Matt Lauer? “Nice guy, the guy next-door, the frat guy with a good job who has been a little more exposed to things he might not have otherwise been forced to take note of. I like that he’s not trying to hide losing his hair. As a person who has been there, he is rolling with it.”
Mr. Verdi stabbed a gnocchi. “I think Stone Phillips is one of the best-dressed men on TV,” he said of the Dateline NBC anchor. “He actually has style. This is a man who you know shops for his own stuff. He is not depending on stylists. He’s a man who really knows his body. He knows his strengths, and he’s confident enough to experiment with color and pattern.”
Stone Phillips!
“When I watch him, I think, ‘Oh my God, he looks so great,'” Mr. Verdi said. “He gets it. He understands fashion, likes fashion. I think it’s all very tailored and traditional and masculine, but it fits him well. He’s not only in navy or in black; he wears other colors-olive greens, weird browns, taupes. He’s not scared of patterns. He’ll wear a big windowpane on a jacket.”

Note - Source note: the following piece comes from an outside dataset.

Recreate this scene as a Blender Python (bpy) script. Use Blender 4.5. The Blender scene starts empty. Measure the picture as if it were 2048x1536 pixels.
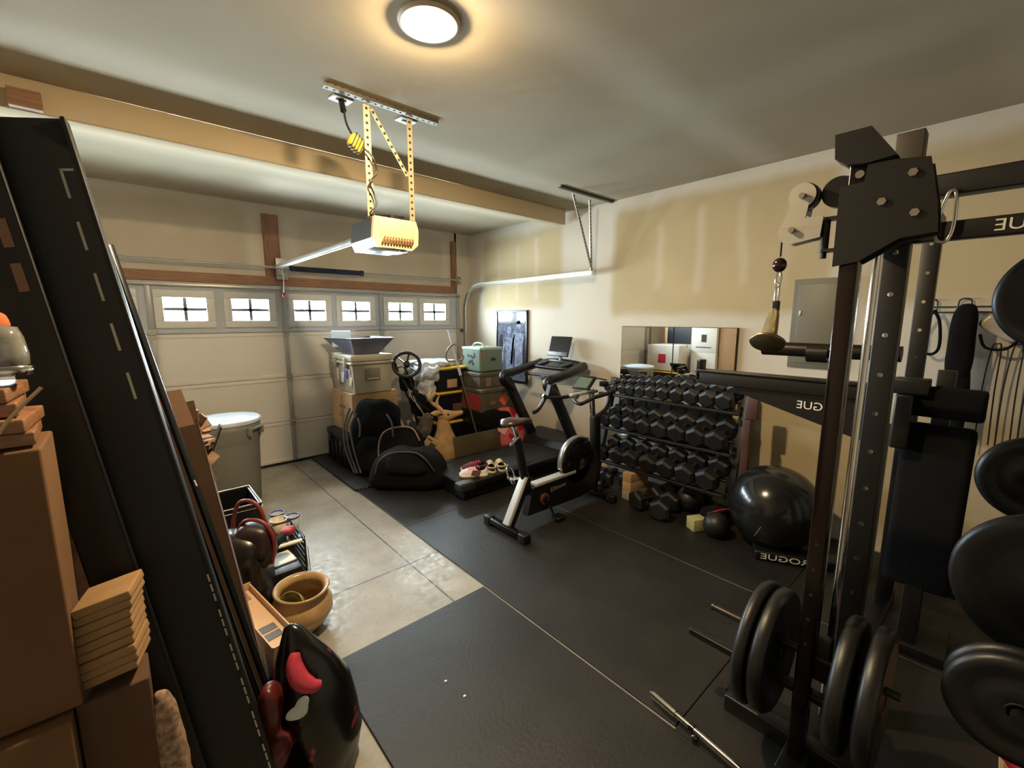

After lunch, Mr. Verdi walked across Park Avenue and up East 60th to the mothership Bloomingdale’s. There his friend, cartoonist Marisa Acocella, was assembling a series of windows celebrating Fashion Week. Lining the windows were caricatures of New York fixtures like restaurateur Silvano Marchetto and Page Six’s Richard Johnson. Mr. Verdi was depicted seated in an ascot and had a big white bubble over his head saying, “THINK RED, VREELAND WOULD HAVE LOVED IT.”
“It’s great, Marisa,” Mr. Verdi said. ” Fabulous .”
“Robert’s the fashion pundit of the future,” Ms. Acocella said.
That future better get here soon. Behind Ms. Acocella and Mr. Verdi, there they were: swarms of men in oversized pants with inch-and-a-quarter cuffs and untucked blue shirts and brown shoes with black belts.
It looked bad for men and will probably get worse.
Wasn’t there anything that could be done?
“I think Stone Phillips should write a book,” Mr. Verdi said.